Afreximbank guarantees Zim investments

Ndamu Sandu

The African Export and Import Bank (Afreximbank) has provided a guarantee fund which provides insurance cover to foreign investors in a massive boost to Zimbabwe’s efforts to attract foreign direct investment (FDI).

Afreximbank president and chairman of the board Benedict Oramah said the insurance on foreign investments would be provided under the Zim Open which will protect FDI that comes into Zimbabwe.

“We are working with government on what is called Zim Open initiative.  It is meant to protect foreign direct investments that come into Zimbabwe. We believe that it is easier for investments to come especially immediately after elections so that we do not have a long time between elections and when people start seeing the dividends of the new dispensation we have,” Oramah.

The guarantee was discussed when Oramah and his team paid a courtesy call on President Emmerson Mnangagwa in December in which Afreximbank pledged to support Zimbabwe.

FDI has been giving Zimbabwe a wide berth due to policy inconsistencies and an unstable political environment. However, President Mnangagwa has been singing the Zimbabwe is open for business hymn. Government has also tweaked the empowerment laws making the 51:49 percent threshold only applicable to diamond and platinum. Before the review, the legislation was blamed for scaring away foreign investors.

Reserve Bank of Zimbabwe (RBZ) governor John Mangudya told Business Times last night Afreximbank was underwriting risk to give comfort and confidence to would be foreign investors which will encourage them to invest in Zimbabwe.

“It is an insurance cover for foreign investors so that they will invest in Zimbabwe. It is supporting the openness of the Zimbabwean economy,” Mangudya said.

“It means that Zimbabwe is indeed open for business. It’s a seal of approval to Zimbabwean investment policies and those investors sitting on the fence should grab this opportunity.”

Oramah said Afreximbank had availed facilities for banks to support the importation of essential raw materials required in the economy. The bank, he said, was also working on facilities for the importation of fuel and making sure that companies are “retooled as quickly as possible to provide employment”.

The bank has in the past provided funding for retooling under the $70 million Zimbabwe Economic and Trade Revival Facility.

Oramah said the bank was finalising the disbursement of $450 million under the $600 million syndicated facility for Zimbabwe.

The proposed guarantee on foreign investments comes as the Cairo-headquartered bank has to date provided facilities amounting to $4 billion to support the economy in line with its thrust to bring positives to the lives of our people.

“Little wonder that your bank stood shoulder to shoulder with Zimbabwe as it went through its economic difficulties, providing about $4 billion in cumulative support to date since its difficulties and which kept food on the tables of the poor, kept power stations running, prevented the banking system from collapse and kept export industries operating,” he said.

Afreximbank has been Zimbabwe’s all weather lender.
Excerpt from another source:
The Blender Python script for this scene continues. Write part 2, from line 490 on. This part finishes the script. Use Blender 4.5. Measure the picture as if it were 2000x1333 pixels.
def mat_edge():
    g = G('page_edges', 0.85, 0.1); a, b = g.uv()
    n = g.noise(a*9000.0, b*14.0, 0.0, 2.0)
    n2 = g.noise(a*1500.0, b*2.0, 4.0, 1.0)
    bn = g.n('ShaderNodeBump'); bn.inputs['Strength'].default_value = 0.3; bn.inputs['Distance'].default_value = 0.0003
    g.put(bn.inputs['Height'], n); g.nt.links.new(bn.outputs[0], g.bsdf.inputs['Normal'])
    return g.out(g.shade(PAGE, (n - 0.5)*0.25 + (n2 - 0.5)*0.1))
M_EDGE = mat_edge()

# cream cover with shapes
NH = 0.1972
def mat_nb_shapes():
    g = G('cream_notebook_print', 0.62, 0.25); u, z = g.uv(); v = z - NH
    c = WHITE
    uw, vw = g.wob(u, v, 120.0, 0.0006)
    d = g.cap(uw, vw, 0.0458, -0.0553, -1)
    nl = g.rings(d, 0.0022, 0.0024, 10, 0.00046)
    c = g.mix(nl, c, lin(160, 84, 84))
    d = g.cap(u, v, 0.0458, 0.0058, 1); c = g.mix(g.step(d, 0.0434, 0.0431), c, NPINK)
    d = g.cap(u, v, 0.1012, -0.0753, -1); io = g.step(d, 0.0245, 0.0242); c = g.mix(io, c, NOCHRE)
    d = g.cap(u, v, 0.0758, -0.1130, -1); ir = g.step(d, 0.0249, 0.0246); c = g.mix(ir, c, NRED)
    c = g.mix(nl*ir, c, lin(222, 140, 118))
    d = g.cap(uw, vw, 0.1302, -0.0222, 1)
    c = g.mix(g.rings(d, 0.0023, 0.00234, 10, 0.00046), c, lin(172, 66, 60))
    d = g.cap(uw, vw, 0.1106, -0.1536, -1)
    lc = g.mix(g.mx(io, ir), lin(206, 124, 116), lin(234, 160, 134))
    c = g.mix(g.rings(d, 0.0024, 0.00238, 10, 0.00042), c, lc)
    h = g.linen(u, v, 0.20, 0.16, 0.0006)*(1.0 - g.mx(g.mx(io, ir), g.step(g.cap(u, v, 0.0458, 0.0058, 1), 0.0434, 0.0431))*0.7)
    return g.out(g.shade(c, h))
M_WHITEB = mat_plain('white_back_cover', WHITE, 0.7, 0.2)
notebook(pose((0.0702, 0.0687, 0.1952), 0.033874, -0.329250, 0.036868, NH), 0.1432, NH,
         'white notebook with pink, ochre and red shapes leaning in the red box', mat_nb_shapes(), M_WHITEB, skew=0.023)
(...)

It guarantees the $200 million export incentive facility introduced in 2016 to grow export receipts. An additional facility of $300 million came on board to grow the export base. The Reserve Bank of Zimbabwe says the export incentive facility has seen a 36% growth in exports to $3,8 billion last year from $2,8 billion in 2016.

In 2014, the trade finance bank launched the Afreximbank Trade Debt-backed Securities (Aftrades), a $100 million facility and associated instruments aimed at alleviating the liquidity challenges confronting the financial sector.

Aftrades became operational in 2015 and has been used by RBZ as a lender of last resort window and for promoting interbank finance facility. The facility was established at a limit of $200 million and was hailed for alleviating liquidity shortages in 2017. It was extended to February 2019.  In his monetary policy statement, Mangudya said total trades amounted to $399,5 million last year.